The fact that renewable are a feasible source of energy is also proven by the difference between the green energy projection and reality. In year 2000, the projection was that worldwide wind capacity will reach 30 GW by 2010, by 2013 that goal was exceeded by a factor of 10X. The world’s largest offshore wind farm, the London Array, can power 470,000 homes. Mexico has invested heavily in wind, including building one of the world’s largest windfarms. On May 11, 2014,  Germany generated 74% of its electricity from solar and wind energy. In September 2014, South Australia powered an entire workday with solar and wind energy. According to reports, enough solar energy reaches Earth every hour to meet the power needs of the entire world for a full year.

The places that did not have electricity before can directly get these new solar or wind energy.

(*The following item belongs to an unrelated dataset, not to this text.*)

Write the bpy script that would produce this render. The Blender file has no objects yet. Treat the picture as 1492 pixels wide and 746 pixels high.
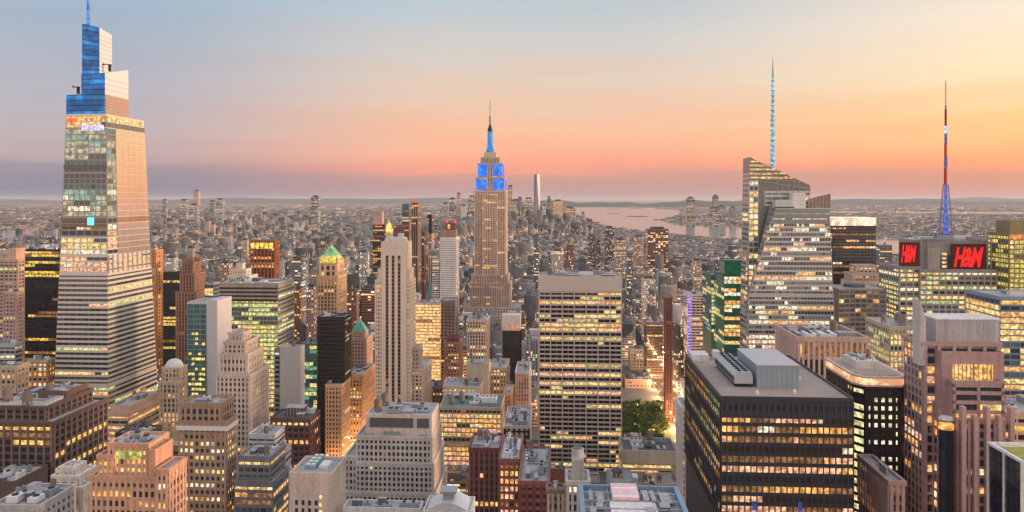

Even in case of Nepal, the rural mountain villages that did not have any electricity, are now getting it from solar panel, which is also debunking the myth that trapping solar energy might be difficult in mountains.

We are at the stage when we know climate change is happening and we need to stop emission. This is also what the Paris Agreement pointed towards. Transitioning to clean energy will reduce our reliance on coal and fossil fuel, and therefore, help in reducing emissions. This is absolutely important as according to climate reports, even if we were to completely halt our emissions right now, it would take many years for the carbon in the atmosphere to reduce and the impacts to wear off.